Мудрость злосчастных мудрецов - яма, полная нечистот. Это - образ из описания Рамбамом загробной участи эпикойресов (словом "эпикойрес", т.е. эпикуреец, в еврейской традиции называют всех просвещенных вольнодумцев, не обязательно любителей удовольствий. - Прим. пер.), которые барахтаются в кипящих нечистотах преисподней. Рамбам утверждает, что "кипящие нечистоты" суть вероотступничество, в котором погрязли эпикойресы, и все их мучения проистекают именно от этого. Однако сами мудрецы-эпикойресы видят положение дел иначе. Они и в преисподней сохраняют уверенность в том, что никакого ада не существует, и горько жалуются на разбойников, схвативших и мучающих их. Свои духовные и физические терзания горе-философы отказываются связать с собственными грехами и заблуждениями. Причину своего нынешнего бедственного положения они усматривают в чисто внешнем, случайном стечении обстоятельств, в чьем-то злом умысле и убеждены, что по отношению к ним совершается вопиющая несправедливость. Эту печальную картину можно рассматривать как ответ раби Нахмана на слова наших благословенной памяти мудрецов, которых удивляло, что "злодеи даже на пороге преисподней не хотят раскаяться", ибо злодеи, согласно раби Нахману, отказываются поверить в преисподнюю, даже когда оказываются там. Конечно, это означает не нечувствительность к наказанию, а лишь иную его интерпретацию, отказ видеть в наказании результат собственных прегрешений.
Между тем, всякий раз перечисляя проклятия и укоризны, адресованные грешникам, Тора суммирует их словами: "Если будете идти наперекор Мне, то и Я в гневе пойду наперекор вам". Слово "наперекор" в иврите происходит от того же корня, что и "случай", "случайность". Мидраш объясняет: "Если будете утверждать, что беды, постигшие вас за грехи, суть случайность, если станете подыскивать для них посторонние причины, тогда ждите, что ваши беды возобновятся. И так будет повторяться до тех пор, пока вы не осознаете, что источник ваших несчастий - ваши собственные грехи".
Даже жестоко страдая, мудрецы-философы не желают признать, что в мире существует воздаяние. Этический детерминизм им чужд, преступление и наказание остаются сугубо юридическими терминами. Никакого греха они за собой не признают и ничего недостойного в себе не видят. И потому несчастные продолжают томиться в плену у Азазеля, не имея никакой надежды вырваться из ямы и чувствуя себя невинными жертвами чужого злодейства, тогда как действительная причина их мучений - собственная мудрость. Именно здесь доставляемые ею страдания достигают апогея.

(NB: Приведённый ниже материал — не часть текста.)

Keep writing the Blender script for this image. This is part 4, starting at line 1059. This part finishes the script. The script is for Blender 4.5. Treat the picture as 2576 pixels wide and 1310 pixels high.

Как уже говорилось, спасение не может прийти к мудрецам изнутри, из их собственного сознания. И потому они обречены на тяжкие страдания: лишь такой ценой возможно подготовить их к новому взгляду на происходящее. Однако замкнутый круг, по которому движется мысль казнимых мудрецов, до поры до времени лишает мучения смысла. Положение мудрецов напоминает ситуацию с фараоном, какой ее изображает Тора и особенно комментаторы: в наказание за злодейства у фараона отнята спасительная возможность раскаяния, как сказано: "Но ожесточил Г-сподь сердце фараона..." ("Шмот", 10:20).
Однако в отличие от фараона мудрецы в конце концов обретают шанс на спасение, приходящее изнутри. Правда, чтобы пробудить их к этому, необходимо вмешательство извне. Помочь способен только другой человек. Пережив такую физическую и духовную встряску, мудрецы становятся восприимчивее к новому. Теперь должен представиться благоприятный случай, должен появиться человек, способный помочь. И действительно, спасение приходит извне: его приносит простак, который умоляет чудотворца избавить мудрецов от мучений и показать им, где находится истина.
Бааль шем соглашается помочь, но ставит условие: лишь он и царский министр смогут отправиться в то место, где пребывают мудрецы. Это условие понятно: и место это, и обстоятельства, и ситуация, в которую попали мудрецы, - все чревато смертельной опасностью для человека, не достигшего совершенной праведности. Вместо того, чтобы спасти, он может оступиться и пасть, оказавшись в одной яме с философами. Только бааль шем, наделенный свыше сверхъестественным могуществом, да простак, чья простота защищает его надежнее любой брони, способны добраться до дна преисподней, где заживо погребен мудрец, и благополучно выйти оттуда (см. "Ликутей-Маhаран", "И пришел к фараону...").
Наши благословенной памяти мудрецы говорили об очищающей силе страданий. Это касается, например, Менаше, царя Иудеи, которого все полученные знания и моральные поучения не смогли так наставить на путь добра, как страдания, перенесенные в ассирийском плену. Искупление мудреца также приходит к нему ценой великих мучений, истинную причину которых он не желал признавать. Мудрец, наконец, созрел настолько, что готов принять помощь простака, тогда как прежде не хотел иметь и в самом деле не имел в нем нужды. Само признание мудреца, что он нуждается в спасении, и согласие принять это спасение из рук чудотворца, который может извлечь мудреца из зловонной ямы, означает начало его нового сознания. Когда бааль шем избавляет мудреца от мучений и тот убеждается, что его страдания проистекают не по каким-то посторонним причинам, а обусловлены его личностью (сходную коллизию мы найдем в истории о Бааль Тфила), мудрец вырывается из грязи и мерзости и становится новым человеком, открытым для познания и веры. Разум больше не мешает ему признать существование царя.